It is conceivable that mobile operators globally will make more money providing home broadband using fixed wireless than they will earn from the flashier, trendy new revenue sources such as private networks, edge computing and internet of things. And that might be true even if those other new revenue sources represent vastly more connections, sites or contracts.
Wells Fargo telecom and media analysts Eric Luebchow and Steven Cahall predict fixed wireless access will grow from 7.1 million total subscribers at the end of 2021 to 17.6 million in 2027, growth that largely will come at the expense of cable operators.
source: Polaris Market Research
If 5G fixed wireless accounts and revenue grow as fast as some envision, $14 billion to $24 billion in fixed wireless home broadband revenue would be created in 2025.
Consider the U.S. market. By some estimates, U.S. home broadband generates $60 billion to more than $130 billion in annual revenues.
If the market is valued at $60 billion in 2021 and grows at four percent annually, then home broadband revenue could reach $73 billion by 2026. $24 billion would represent about 33 percent of total home broadband revenues.
If we use the higher revenue base and the lower growth rate, then 5G fixed wireless might represent about 10 percent of the installed base, which will seem more reasonable to many observers.
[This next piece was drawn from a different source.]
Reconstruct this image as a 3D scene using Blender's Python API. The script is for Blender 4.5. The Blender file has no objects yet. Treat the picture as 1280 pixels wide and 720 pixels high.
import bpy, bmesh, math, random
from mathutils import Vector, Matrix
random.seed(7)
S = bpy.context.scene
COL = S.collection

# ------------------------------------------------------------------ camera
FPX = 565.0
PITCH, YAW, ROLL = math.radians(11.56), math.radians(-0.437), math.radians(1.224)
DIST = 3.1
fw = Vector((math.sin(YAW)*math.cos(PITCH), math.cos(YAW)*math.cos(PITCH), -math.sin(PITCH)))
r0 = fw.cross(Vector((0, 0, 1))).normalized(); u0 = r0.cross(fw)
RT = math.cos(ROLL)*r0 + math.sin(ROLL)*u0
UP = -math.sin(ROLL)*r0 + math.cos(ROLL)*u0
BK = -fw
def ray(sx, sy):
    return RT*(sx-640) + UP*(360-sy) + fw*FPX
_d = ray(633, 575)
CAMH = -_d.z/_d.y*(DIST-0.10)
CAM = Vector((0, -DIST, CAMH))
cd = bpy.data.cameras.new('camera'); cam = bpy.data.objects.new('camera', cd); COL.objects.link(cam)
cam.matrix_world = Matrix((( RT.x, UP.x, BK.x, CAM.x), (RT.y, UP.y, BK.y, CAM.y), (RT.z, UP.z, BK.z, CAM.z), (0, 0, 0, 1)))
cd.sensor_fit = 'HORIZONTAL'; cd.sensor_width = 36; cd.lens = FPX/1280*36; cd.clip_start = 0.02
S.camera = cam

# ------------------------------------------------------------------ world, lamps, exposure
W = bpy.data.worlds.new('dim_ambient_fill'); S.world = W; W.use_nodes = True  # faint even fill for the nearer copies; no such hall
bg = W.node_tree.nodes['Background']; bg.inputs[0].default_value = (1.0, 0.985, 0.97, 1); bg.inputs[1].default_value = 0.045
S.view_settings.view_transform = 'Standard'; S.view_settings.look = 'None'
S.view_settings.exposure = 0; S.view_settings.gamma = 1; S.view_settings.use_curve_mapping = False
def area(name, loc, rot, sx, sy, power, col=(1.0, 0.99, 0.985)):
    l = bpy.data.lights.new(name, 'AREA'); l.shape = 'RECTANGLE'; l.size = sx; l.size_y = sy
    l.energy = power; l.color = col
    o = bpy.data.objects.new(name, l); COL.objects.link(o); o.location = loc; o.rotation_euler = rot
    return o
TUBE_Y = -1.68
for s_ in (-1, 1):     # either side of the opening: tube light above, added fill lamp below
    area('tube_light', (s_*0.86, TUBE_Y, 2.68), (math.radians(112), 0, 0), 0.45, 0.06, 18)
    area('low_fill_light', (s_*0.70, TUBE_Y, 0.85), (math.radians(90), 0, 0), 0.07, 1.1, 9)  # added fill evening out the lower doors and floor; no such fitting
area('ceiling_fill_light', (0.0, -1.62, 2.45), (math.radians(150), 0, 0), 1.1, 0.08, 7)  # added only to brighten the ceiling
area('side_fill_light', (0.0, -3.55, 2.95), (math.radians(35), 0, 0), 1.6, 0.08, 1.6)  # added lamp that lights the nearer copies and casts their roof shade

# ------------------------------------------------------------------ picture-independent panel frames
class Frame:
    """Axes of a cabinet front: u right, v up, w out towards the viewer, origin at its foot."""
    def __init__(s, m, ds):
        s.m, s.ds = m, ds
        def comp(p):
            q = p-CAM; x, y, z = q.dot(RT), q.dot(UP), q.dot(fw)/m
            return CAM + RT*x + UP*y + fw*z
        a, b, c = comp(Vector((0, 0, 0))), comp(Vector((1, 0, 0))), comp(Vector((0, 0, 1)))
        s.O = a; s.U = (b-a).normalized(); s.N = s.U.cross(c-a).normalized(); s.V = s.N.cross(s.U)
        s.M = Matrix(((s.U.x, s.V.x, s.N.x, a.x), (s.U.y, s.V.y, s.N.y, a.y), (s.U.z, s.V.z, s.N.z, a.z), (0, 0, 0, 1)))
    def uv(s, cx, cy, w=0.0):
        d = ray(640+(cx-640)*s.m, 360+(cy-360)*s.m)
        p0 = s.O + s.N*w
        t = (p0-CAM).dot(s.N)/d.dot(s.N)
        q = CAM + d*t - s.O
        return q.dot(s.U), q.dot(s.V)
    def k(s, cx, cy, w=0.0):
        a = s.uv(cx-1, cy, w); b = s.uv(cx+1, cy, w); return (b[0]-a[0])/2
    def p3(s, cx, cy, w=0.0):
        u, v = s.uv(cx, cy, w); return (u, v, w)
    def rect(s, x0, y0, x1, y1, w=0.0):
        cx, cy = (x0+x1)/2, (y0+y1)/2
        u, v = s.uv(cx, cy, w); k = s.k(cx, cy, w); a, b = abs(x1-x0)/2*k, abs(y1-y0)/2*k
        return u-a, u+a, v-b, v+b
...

Assuming $50 per month in revenue, with no price increases at all to 2026, 5G fixed wireless still would amount to about $10.6 billion in annual revenue by 2026 or so. That would have 5G fixed wireless representing about 14 percent of home broadband revenue, assuming a total 2026 market of $73 billion.
If the home broadband market were $134 billion in 2026, then 5G fixed wireless would represent about eight percent of home broadband revenue.
Do you believe U.S. mobile operators will make more than $14 billion to $24 billion in revenues from edge computing, IoT or private networks?
In fact, do you believe 5G mobility services will drive much revenue increase? The issue is opaque. U.S. mobile operators increasingly are taking the marketing tack of moving customers to higher-priced accounts featuring unlimited usage and then enabling 5G access as a feature of that upgrade.
So is it 5G driving the increase in revenue per account, or is it the upselling of service plans? Some of us would argue it is the latter, not the former.
The GSMA has argued that fixed wireless would be a key driver of 5G value.
By way of comparison, low average revenue per device might well mean that even high numbers of sensor connections do not drive especially notable connection revenues for mobile operators.
Nor might private networks or edge computing revenues be especially important as components of total revenue. It is almost certain that global service provider revenues from multi-access edge computing, for example, will be in the single-digit billions ($ billion) range over the next few years.
The same is true of forecasts of service provider internet of things revenue. The service provider 4G or 5G private networks revenue stream is likely to be small as well.
All that implies that 5G fixed wireless might be the most-material--and largest--source of new service revenues for mobile operators.